[start]

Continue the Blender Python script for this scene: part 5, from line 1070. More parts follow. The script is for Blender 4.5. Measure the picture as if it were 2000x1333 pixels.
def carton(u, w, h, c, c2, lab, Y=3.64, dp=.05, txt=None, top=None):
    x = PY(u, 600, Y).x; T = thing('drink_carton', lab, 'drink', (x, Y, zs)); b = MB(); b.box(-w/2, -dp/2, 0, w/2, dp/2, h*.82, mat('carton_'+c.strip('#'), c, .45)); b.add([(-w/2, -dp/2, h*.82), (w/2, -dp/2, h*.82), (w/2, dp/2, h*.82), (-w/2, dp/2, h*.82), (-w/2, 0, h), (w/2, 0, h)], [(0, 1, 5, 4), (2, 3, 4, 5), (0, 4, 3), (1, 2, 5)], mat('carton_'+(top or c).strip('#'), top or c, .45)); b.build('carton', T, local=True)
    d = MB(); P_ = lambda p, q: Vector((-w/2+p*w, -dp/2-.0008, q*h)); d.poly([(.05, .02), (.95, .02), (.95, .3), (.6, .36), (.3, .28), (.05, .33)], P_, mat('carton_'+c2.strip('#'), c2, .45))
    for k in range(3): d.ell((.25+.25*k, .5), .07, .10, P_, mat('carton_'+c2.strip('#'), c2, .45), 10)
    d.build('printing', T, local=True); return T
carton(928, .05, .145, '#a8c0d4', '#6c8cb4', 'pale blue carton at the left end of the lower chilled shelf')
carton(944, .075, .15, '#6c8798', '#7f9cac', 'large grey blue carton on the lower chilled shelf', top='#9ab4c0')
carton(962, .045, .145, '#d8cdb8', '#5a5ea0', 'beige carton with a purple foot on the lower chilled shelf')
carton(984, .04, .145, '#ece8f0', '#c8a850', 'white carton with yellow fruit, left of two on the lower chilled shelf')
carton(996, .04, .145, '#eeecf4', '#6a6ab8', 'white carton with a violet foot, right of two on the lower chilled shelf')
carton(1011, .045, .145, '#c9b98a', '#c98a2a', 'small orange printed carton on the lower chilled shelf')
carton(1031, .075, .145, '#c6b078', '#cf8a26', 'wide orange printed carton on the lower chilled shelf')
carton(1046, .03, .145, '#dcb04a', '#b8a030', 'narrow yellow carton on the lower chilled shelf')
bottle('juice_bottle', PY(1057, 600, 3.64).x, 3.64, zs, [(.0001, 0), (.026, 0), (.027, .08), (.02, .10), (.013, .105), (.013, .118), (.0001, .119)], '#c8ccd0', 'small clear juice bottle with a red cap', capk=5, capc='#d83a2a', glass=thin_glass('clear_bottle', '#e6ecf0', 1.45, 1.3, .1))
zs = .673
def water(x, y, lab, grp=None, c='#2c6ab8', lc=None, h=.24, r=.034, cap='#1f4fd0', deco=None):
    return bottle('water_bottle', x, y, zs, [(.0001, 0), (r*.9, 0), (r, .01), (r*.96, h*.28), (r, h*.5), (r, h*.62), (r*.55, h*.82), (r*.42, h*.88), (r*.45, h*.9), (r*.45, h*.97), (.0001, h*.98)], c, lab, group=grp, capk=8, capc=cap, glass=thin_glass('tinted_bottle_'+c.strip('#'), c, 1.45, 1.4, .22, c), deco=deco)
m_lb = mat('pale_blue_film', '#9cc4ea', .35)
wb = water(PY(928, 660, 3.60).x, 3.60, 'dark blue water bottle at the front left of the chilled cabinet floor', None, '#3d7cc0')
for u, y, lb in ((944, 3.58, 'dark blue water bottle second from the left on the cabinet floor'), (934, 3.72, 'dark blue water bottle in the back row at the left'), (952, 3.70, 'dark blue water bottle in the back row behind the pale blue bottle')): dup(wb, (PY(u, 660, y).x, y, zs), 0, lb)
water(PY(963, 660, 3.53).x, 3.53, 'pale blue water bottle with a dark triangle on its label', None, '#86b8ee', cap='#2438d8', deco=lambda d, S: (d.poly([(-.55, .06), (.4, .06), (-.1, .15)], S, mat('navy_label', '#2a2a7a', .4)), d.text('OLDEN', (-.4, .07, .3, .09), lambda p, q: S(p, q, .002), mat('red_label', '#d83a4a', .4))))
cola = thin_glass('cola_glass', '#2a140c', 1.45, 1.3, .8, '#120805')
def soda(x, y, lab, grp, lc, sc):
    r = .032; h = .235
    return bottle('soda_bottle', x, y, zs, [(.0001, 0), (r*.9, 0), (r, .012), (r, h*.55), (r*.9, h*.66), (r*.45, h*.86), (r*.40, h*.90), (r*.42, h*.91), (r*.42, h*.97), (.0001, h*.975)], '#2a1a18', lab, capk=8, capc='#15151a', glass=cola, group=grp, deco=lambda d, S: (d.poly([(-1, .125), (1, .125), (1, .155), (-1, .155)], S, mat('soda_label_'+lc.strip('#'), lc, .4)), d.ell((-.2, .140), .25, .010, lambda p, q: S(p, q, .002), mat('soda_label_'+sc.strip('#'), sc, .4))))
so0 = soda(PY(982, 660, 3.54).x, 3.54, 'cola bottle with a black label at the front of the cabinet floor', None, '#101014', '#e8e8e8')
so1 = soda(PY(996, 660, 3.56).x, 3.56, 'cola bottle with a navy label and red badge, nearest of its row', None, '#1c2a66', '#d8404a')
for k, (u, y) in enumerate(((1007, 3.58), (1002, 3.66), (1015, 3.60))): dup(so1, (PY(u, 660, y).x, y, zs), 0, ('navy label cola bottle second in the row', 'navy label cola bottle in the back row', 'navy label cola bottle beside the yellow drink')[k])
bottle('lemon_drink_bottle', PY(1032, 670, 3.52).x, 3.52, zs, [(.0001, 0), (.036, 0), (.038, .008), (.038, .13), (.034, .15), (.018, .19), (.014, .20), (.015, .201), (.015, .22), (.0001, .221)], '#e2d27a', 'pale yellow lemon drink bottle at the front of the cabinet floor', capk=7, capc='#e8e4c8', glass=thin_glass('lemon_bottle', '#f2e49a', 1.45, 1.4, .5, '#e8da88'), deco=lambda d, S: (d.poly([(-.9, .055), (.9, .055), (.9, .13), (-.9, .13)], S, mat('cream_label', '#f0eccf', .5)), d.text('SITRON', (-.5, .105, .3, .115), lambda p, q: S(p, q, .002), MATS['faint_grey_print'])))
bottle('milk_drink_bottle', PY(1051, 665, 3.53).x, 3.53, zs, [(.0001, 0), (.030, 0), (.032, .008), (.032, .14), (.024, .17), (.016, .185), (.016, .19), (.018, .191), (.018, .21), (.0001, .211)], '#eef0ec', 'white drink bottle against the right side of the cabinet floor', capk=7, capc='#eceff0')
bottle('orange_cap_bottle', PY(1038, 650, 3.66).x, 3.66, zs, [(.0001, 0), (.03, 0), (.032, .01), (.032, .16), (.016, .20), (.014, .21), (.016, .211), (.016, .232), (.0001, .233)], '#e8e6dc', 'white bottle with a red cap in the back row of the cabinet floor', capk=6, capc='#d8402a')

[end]
[start]

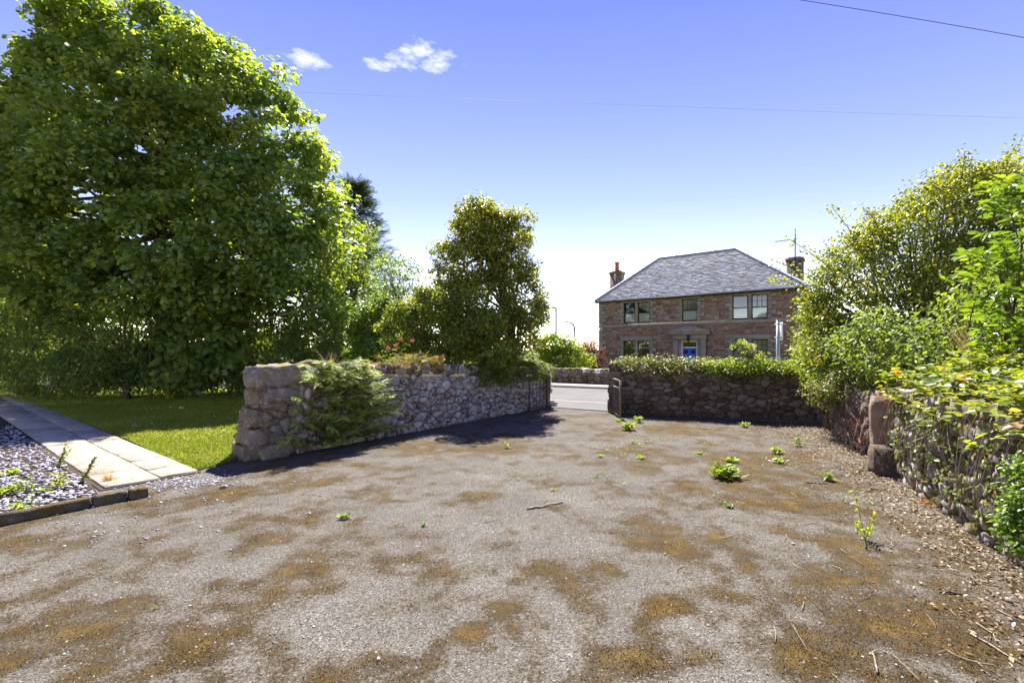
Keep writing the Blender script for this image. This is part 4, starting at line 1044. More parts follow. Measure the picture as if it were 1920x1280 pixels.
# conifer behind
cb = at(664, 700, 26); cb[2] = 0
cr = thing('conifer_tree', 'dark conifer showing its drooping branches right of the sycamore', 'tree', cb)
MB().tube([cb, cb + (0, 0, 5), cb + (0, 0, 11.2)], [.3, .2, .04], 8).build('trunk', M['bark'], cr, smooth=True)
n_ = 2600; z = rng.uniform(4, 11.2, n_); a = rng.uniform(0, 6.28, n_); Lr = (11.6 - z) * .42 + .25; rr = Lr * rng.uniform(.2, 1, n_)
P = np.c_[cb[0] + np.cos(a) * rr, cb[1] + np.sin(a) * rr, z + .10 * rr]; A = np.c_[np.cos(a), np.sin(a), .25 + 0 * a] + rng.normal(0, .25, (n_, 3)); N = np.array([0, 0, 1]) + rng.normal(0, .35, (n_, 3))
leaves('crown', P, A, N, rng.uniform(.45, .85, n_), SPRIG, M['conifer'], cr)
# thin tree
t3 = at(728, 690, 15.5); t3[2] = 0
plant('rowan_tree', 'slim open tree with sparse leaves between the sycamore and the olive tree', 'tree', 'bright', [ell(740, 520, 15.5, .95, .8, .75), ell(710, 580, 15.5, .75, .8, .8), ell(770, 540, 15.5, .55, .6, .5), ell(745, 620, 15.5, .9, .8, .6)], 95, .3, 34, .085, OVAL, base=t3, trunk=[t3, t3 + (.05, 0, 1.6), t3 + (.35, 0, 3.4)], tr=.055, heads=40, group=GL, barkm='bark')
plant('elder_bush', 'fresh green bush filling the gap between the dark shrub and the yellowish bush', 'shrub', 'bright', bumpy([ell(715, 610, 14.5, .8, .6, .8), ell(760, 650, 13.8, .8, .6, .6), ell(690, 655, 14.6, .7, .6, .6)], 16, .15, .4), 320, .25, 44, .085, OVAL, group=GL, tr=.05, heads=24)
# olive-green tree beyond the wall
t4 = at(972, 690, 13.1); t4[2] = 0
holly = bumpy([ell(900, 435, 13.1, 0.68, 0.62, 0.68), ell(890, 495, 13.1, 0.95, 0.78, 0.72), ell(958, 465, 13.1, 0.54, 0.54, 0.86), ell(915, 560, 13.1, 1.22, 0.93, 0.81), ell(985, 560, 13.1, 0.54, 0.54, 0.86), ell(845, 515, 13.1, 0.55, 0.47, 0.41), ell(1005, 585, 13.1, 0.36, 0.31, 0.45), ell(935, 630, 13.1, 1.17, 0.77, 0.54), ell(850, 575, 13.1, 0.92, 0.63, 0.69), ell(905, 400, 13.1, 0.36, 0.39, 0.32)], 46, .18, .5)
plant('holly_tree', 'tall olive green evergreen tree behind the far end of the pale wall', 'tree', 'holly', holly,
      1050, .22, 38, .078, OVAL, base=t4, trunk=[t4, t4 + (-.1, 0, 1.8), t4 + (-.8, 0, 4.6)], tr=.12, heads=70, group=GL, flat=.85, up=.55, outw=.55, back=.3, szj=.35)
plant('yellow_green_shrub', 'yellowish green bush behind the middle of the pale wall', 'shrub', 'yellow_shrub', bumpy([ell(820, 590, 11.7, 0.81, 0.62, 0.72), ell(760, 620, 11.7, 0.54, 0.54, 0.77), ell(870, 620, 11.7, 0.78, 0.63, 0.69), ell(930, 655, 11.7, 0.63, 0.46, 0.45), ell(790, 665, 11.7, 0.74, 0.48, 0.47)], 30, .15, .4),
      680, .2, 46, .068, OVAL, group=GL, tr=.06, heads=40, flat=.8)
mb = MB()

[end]
[start]

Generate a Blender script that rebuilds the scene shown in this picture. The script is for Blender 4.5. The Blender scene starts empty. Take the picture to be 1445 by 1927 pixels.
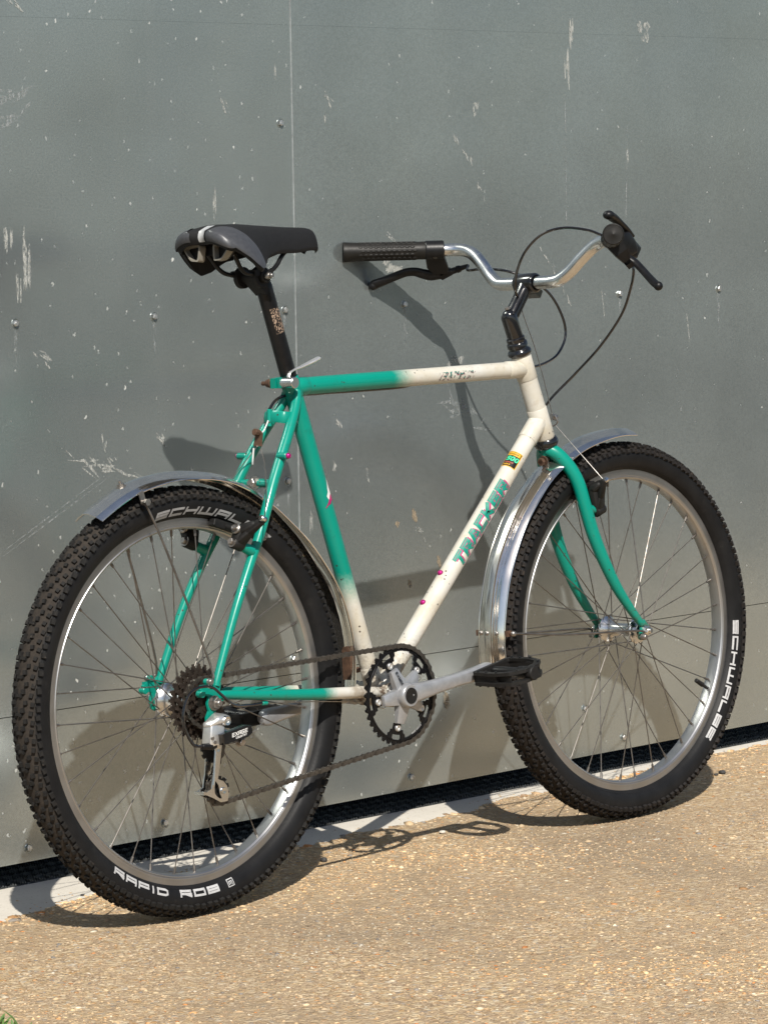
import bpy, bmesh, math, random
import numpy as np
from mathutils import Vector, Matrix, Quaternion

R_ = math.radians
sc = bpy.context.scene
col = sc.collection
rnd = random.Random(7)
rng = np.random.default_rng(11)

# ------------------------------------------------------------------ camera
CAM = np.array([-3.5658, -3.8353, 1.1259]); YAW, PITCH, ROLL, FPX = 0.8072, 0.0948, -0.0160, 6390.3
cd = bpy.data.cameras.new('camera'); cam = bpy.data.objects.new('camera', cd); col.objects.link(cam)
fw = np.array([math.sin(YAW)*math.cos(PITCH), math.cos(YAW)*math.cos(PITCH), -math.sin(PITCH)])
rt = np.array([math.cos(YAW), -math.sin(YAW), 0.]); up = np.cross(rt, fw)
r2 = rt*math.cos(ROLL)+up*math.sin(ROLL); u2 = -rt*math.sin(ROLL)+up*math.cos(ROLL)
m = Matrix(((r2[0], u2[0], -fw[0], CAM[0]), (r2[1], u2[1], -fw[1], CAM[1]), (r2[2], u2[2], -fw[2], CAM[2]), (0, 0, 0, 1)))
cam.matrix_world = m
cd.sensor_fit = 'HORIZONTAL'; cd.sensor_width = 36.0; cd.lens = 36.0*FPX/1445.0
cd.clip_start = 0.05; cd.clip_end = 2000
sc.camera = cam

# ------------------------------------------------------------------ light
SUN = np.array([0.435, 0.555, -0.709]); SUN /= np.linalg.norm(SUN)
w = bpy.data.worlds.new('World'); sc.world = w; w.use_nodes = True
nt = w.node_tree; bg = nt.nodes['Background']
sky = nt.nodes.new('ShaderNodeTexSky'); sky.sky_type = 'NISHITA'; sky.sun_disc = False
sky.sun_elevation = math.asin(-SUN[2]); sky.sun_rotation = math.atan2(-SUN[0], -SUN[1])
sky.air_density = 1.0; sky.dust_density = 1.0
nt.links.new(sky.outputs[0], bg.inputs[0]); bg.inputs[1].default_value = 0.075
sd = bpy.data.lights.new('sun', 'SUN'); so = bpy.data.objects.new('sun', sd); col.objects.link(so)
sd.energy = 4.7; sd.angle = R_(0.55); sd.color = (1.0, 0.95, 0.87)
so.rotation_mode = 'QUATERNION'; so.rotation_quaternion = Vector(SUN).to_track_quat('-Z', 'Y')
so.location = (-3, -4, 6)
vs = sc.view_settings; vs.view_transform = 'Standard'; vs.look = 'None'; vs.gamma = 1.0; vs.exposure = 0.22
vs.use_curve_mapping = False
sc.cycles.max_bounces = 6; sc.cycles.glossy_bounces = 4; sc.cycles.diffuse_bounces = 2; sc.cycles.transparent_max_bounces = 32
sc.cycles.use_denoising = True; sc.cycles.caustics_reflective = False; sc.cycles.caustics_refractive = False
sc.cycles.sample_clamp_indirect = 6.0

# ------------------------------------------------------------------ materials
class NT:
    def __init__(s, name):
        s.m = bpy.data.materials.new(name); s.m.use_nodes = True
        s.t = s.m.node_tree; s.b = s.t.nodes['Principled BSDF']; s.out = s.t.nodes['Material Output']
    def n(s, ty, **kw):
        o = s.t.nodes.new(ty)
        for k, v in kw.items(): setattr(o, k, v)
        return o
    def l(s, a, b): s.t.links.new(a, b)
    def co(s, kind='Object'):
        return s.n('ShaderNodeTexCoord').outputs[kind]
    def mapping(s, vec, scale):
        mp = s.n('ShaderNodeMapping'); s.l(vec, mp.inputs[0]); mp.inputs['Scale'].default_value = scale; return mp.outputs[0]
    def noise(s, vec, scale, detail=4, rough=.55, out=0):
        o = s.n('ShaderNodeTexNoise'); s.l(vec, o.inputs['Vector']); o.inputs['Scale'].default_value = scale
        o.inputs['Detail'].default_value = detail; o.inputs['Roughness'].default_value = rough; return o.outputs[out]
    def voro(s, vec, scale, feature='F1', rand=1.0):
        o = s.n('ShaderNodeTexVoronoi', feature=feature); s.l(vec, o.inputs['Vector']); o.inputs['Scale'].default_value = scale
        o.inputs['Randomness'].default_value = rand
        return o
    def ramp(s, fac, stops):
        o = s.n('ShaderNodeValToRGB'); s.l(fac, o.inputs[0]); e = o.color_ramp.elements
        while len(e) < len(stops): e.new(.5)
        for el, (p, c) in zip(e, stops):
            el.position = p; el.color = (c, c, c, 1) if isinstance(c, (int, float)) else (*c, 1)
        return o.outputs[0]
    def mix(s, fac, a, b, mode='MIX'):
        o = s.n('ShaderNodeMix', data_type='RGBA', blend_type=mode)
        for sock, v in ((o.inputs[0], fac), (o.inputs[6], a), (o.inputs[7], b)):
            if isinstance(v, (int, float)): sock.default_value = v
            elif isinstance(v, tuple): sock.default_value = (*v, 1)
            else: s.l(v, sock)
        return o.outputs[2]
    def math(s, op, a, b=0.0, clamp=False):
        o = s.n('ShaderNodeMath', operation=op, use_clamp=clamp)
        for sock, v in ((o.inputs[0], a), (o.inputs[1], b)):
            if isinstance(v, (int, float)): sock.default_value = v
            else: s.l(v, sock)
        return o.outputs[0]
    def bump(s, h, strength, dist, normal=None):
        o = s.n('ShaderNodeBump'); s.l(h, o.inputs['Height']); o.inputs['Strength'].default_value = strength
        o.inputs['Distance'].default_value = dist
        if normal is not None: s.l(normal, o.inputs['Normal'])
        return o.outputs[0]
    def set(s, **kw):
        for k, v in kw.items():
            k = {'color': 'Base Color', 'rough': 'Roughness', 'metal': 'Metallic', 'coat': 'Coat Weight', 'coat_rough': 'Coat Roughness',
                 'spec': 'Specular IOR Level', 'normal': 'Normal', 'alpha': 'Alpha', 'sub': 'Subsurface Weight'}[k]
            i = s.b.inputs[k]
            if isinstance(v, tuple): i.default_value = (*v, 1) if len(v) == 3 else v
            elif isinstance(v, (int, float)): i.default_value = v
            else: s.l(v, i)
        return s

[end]

The first line to copy holds "Generate a Blender", and the last holds "from mathutils import". Copy them and the lines between exactly, leaving out pictures.

RESULT FOR THIS TASK →
Generate a Blender script that rebuilds the scene shown in this picture. The script is for Blender 4.5. The Blender scene starts empty. Take the picture to be 1445 by 1927 pixels.
import bpy, bmesh, math, random
import numpy as np
from mathutils import Vector, Matrix, Quaternion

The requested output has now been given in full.